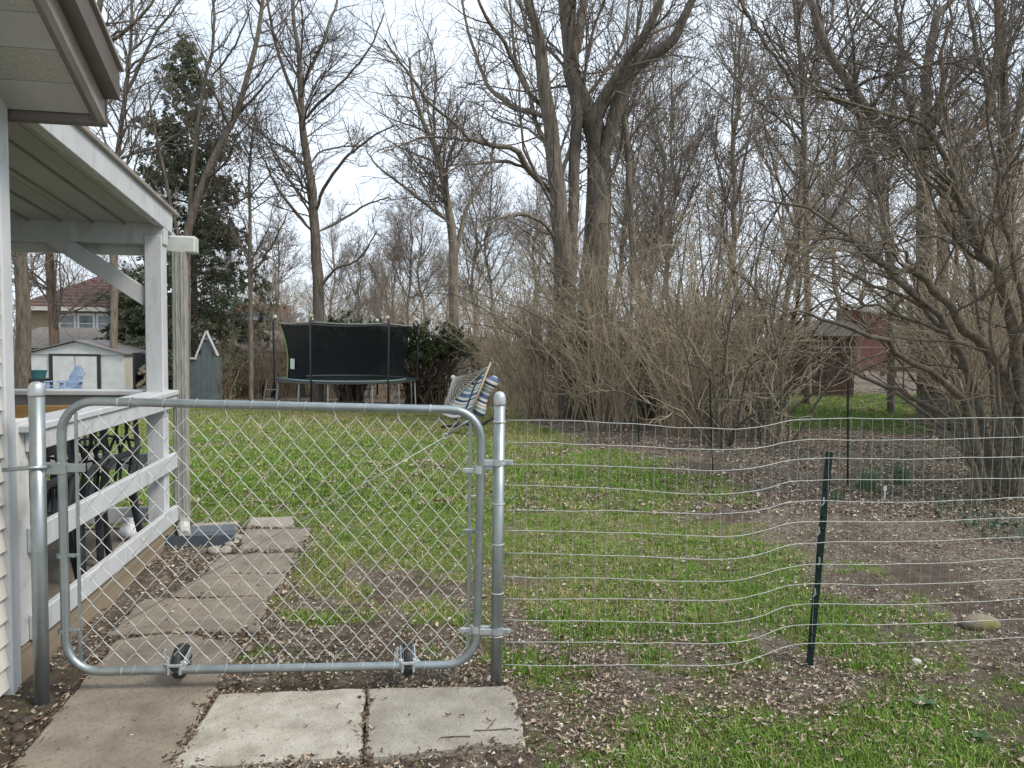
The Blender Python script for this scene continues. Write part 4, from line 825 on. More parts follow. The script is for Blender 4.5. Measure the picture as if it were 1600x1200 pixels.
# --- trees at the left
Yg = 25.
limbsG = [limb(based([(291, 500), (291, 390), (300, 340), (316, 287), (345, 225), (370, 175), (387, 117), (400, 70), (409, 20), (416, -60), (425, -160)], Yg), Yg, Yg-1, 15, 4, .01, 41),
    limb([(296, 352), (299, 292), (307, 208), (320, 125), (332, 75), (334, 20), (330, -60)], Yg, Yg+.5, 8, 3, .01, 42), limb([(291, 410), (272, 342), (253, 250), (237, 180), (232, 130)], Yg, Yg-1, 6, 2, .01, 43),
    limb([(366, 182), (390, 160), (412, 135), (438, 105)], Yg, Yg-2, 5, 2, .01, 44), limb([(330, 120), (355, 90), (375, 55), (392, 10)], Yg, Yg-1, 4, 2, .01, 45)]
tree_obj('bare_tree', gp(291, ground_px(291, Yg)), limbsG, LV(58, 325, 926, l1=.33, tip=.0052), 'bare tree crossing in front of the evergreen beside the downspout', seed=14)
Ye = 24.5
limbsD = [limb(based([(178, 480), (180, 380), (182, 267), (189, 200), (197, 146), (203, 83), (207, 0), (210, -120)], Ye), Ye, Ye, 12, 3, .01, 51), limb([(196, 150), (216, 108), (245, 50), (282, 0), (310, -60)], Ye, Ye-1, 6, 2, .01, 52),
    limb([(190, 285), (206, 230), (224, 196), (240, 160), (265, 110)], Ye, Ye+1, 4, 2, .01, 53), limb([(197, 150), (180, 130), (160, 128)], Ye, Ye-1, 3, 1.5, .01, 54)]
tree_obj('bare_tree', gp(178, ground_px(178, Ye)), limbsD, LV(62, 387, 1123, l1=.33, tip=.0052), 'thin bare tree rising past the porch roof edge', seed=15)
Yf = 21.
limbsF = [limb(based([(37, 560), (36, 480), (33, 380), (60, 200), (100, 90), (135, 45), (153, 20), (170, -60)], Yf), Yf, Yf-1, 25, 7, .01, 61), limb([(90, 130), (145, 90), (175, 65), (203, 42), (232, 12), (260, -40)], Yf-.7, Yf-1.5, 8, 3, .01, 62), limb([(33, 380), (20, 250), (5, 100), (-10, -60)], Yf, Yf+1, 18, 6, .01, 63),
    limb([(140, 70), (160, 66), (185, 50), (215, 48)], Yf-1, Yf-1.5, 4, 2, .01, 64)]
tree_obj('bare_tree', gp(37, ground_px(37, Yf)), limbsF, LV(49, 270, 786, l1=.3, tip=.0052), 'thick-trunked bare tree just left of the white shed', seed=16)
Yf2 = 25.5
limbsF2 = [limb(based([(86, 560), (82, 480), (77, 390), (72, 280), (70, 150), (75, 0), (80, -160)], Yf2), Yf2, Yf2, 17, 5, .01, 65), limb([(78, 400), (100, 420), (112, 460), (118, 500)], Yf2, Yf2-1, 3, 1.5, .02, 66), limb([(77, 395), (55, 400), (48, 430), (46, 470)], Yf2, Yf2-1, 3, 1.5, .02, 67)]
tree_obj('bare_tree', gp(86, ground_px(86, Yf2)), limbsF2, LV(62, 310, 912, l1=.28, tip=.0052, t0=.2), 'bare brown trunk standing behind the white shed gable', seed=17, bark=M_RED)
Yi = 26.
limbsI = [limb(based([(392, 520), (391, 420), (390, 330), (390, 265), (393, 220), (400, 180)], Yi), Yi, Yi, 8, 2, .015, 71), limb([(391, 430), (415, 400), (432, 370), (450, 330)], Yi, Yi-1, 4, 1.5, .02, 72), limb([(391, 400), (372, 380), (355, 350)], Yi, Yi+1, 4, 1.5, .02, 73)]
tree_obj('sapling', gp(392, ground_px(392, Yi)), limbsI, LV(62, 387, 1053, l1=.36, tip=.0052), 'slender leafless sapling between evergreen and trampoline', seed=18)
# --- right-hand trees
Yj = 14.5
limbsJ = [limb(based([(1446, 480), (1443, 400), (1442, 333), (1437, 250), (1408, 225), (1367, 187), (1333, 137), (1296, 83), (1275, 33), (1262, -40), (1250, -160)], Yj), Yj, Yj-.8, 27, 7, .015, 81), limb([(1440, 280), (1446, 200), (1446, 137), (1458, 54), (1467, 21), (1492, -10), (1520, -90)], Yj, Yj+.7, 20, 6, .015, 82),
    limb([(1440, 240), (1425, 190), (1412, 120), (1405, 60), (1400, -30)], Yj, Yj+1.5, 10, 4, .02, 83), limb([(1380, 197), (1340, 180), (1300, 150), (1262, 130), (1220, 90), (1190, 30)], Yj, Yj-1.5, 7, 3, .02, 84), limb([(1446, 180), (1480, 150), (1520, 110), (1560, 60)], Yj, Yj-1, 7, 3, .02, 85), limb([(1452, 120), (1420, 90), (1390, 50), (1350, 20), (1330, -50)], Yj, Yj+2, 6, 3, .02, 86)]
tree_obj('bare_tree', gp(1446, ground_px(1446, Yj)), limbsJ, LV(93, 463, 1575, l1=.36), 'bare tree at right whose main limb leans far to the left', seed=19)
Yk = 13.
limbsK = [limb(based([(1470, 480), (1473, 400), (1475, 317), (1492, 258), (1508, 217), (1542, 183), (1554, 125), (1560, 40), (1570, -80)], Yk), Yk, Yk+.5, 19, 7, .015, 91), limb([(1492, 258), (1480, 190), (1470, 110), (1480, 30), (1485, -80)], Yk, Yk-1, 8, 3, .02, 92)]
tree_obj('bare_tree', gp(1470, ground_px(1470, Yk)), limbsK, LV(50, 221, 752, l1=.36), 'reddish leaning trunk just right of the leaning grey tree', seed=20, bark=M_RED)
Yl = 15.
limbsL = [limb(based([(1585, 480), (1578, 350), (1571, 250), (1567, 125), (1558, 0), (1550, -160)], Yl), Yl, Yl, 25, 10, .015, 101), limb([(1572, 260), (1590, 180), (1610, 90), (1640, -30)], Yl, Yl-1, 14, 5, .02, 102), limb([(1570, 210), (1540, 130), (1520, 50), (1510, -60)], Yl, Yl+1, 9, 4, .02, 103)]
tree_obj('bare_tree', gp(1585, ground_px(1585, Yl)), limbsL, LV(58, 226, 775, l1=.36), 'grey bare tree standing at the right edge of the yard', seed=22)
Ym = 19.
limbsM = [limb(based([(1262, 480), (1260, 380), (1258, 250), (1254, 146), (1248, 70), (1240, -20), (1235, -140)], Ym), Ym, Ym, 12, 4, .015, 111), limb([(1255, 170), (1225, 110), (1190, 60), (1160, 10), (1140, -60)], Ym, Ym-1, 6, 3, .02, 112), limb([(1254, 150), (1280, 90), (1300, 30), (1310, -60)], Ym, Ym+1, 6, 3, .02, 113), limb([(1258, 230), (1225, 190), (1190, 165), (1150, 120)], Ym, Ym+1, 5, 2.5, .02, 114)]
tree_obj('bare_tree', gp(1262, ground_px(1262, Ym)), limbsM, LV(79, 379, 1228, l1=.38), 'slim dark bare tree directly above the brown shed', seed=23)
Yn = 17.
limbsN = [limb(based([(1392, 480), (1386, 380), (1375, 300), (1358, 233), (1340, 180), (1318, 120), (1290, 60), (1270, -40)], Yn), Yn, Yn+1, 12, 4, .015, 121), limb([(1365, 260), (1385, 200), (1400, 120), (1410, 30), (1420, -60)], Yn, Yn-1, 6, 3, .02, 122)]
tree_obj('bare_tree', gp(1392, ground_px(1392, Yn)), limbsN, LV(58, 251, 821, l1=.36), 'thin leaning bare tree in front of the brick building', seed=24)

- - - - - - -

TASK STATEMENT:
Reproduce the listing above exactly, excluding all pictures.

SOLUTION TO THIS PROBLEM:
The Blender Python script for this scene continues. Write part 4, from line 825 on. More parts follow. The script is for Blender 4.5. Measure the picture as if it were 1600x1200 pixels.
# --- trees at the left
Yg = 25.
limbsG = [limb(based([(291, 500), (291, 390), (300, 340), (316, 287), (345, 225), (370, 175), (387, 117), (400, 70), (409, 20), (416, -60), (425, -160)], Yg), Yg, Yg-1, 15, 4, .01, 41),
    limb([(296, 352), (299, 292), (307, 208), (320, 125), (332, 75), (334, 20), (330, -60)], Yg, Yg+.5, 8, 3, .01, 42), limb([(291, 410), (272, 342), (253, 250), (237, 180), (232, 130)], Yg, Yg-1, 6, 2, .01, 43),
    limb([(366, 182), (390, 160), (412, 135), (438, 105)], Yg, Yg-2, 5, 2, .01, 44), limb([(330, 120), (355, 90), (375, 55), (392, 10)], Yg, Yg-1, 4, 2, .01, 45)]
tree_obj('bare_tree', gp(291, ground_px(291, Yg)), limbsG, LV(58, 325, 926, l1=.33, tip=.0052), 'bare tree crossing in front of the evergreen beside the downspout', seed=14)
Ye = 24.5
limbsD = [limb(based([(178, 480), (180, 380), (182, 267), (189, 200), (197, 146), (203, 83), (207, 0), (210, -120)], Ye), Ye, Ye, 12, 3, .01, 51), limb([(196, 150), (216, 108), (245, 50), (282, 0), (310, -60)], Ye, Ye-1, 6, 2, .01, 52),
    limb([(190, 285), (206, 230), (224, 196), (240, 160), (265, 110)], Ye, Ye+1, 4, 2, .01, 53), limb([(197, 150), (180, 130), (160, 128)], Ye, Ye-1, 3, 1.5, .01, 54)]
tree_obj('bare_tree', gp(178, ground_px(178, Ye)), limbsD, LV(62, 387, 1123, l1=.33, tip=.0052), 'thin bare tree rising past the porch roof edge', seed=15)
Yf = 21.
limbsF = [limb(based([(37, 560), (36, 480), (33, 380), (60, 200), (100, 90), (135, 45), (153, 20), (170, -60)], Yf), Yf, Yf-1, 25, 7, .01, 61), limb([(90, 130), (145, 90), (175, 65), (203, 42), (232, 12), (260, -40)], Yf-.7, Yf-1.5, 8, 3, .01, 62), limb([(33, 380), (20, 250), (5, 100), (-10, -60)], Yf, Yf+1, 18, 6, .01, 63),
    limb([(140, 70), (160, 66), (185, 50), (215, 48)], Yf-1, Yf-1.5, 4, 2, .01, 64)]
tree_obj('bare_tree', gp(37, ground_px(37, Yf)), limbsF, LV(49, 270, 786, l1=.3, tip=.0052), 'thick-trunked bare tree just left of the white shed', seed=16)
Yf2 = 25.5
limbsF2 = [limb(based([(86, 560), (82, 480), (77, 390), (72, 280), (70, 150), (75, 0), (80, -160)], Yf2), Yf2, Yf2, 17, 5, .01, 65), limb([(78, 400), (100, 420), (112, 460), (118, 500)], Yf2, Yf2-1, 3, 1.5, .02, 66), limb([(77, 395), (55, 400), (48, 430), (46, 470)], Yf2, Yf2-1, 3, 1.5, .02, 67)]
tree_obj('bare_tree', gp(86, ground_px(86, Yf2)), limbsF2, LV(62, 310, 912, l1=.28, tip=.0052, t0=.2), 'bare brown trunk standing behind the white shed gable', seed=17, bark=M_RED)
Yi = 26.
limbsI = [limb(based([(392, 520), (391, 420), (390, 330), (390, 265), (393, 220), (400, 180)], Yi), Yi, Yi, 8, 2, .015, 71), limb([(391, 430), (415, 400), (432, 370), (450, 330)], Yi, Yi-1, 4, 1.5, .02, 72), limb([(391, 400), (372, 380), (355, 350)], Yi, Yi+1, 4, 1.5, .02, 73)]
tree_obj('sapling', gp(392, ground_px(392, Yi)), limbsI, LV(62, 387, 1053, l1=.36, tip=.0052), 'slender leafless sapling between evergreen and trampoline', seed=18)
# --- right-hand trees
Yj = 14.5
limbsJ = [limb(based([(1446, 480), (1443, 400), (1442, 333), (1437, 250), (1408, 225), (1367, 187), (1333, 137), (1296, 83), (1275, 33), (1262, -40), (1250, -160)], Yj), Yj, Yj-.8, 27, 7, .015, 81), limb([(1440, 280), (1446, 200), (1446, 137), (1458, 54), (1467, 21), (1492, -10), (1520, -90)], Yj, Yj+.7, 20, 6, .015, 82),
    limb([(1440, 240), (1425, 190), (1412, 120), (1405, 60), (1400, -30)], Yj, Yj+1.5, 10, 4, .02, 83), limb([(1380, 197), (1340, 180), (1300, 150), (1262, 130), (1220, 90), (1190, 30)], Yj, Yj-1.5, 7, 3, .02, 84), limb([(1446, 180), (1480, 150), (1520, 110), (1560, 60)], Yj, Yj-1, 7, 3, .02, 85), limb([(1452, 120), (1420, 90), (1390, 50), (1350, 20), (1330, -50)], Yj, Yj+2, 6, 3, .02, 86)]
tree_obj('bare_tree', gp(1446, ground_px(1446, Yj)), limbsJ, LV(93, 463, 1575, l1=.36), 'bare tree at right whose main limb leans far to the left', seed=19)
Yk = 13.
limbsK = [limb(based([(1470, 480), (1473, 400), (1475, 317), (1492, 258), (1508, 217), (1542, 183), (1554, 125), (1560, 40), (1570, -80)], Yk), Yk, Yk+.5, 19, 7, .015, 91), limb([(1492, 258), (1480, 190), (1470, 110), (1480, 30), (1485, -80)], Yk, Yk-1, 8, 3, .02, 92)]
tree_obj('bare_tree', gp(1470, ground_px(1470, Yk)), limbsK, LV(50, 221, 752, l1=.36), 'reddish leaning trunk just right of the leaning grey tree', seed=20, bark=M_RED)
Yl = 15.
limbsL = [limb(based([(1585, 480), (1578, 350), (1571, 250), (1567, 125), (1558, 0), (1550, -160)], Yl), Yl, Yl, 25, 10, .015, 101), limb([(1572, 260), (1590, 180), (1610, 90), (1640, -30)], Yl, Yl-1, 14, 5, .02, 102), limb([(1570, 210), (1540, 130), (1520, 50), (1510, -60)], Yl, Yl+1, 9, 4, .02, 103)]
tree_obj('bare_tree', gp(1585, ground_px(1585, Yl)), limbsL, LV(58, 226, 775, l1=.36), 'grey bare tree standing at the right edge of the yard', seed=22)
Ym = 19.
limbsM = [limb(based([(1262, 480), (1260, 380), (1258, 250), (1254, 146), (1248, 70), (1240, -20), (1235, -140)], Ym), Ym, Ym, 12, 4, .015, 111), limb([(1255, 170), (1225, 110), (1190, 60), (1160, 10), (1140, -60)], Ym, Ym-1, 6, 3, .02, 112), limb([(1254, 150), (1280, 90), (1300, 30), (1310, -60)], Ym, Ym+1, 6, 3, .02, 113), limb([(1258, 230), (1225, 190), (1190, 165), (1150, 120)], Ym, Ym+1, 5, 2.5, .02, 114)]
tree_obj('bare_tree', gp(1262, ground_px(1262, Ym)), limbsM, LV(79, 379, 1228, l1=.38), 'slim dark bare tree directly above the brown shed', seed=23)
Yn = 17.
limbsN = [limb(based([(1392, 480), (1386, 380), (1375, 300), (1358, 233), (1340, 180), (1318, 120), (1290, 60), (1270, -40)], Yn), Yn, Yn+1, 12, 4, .015, 121), limb([(1365, 260), (1385, 200), (1400, 120), (1410, 30), (1420, -60)], Yn, Yn-1, 6, 3, .02, 122)]
tree_obj('bare_tree', gp(1392, ground_px(1392, Yn)), limbsN, LV(58, 251, 821, l1=.36), 'thin leaning bare tree in front of the brick building', seed=24)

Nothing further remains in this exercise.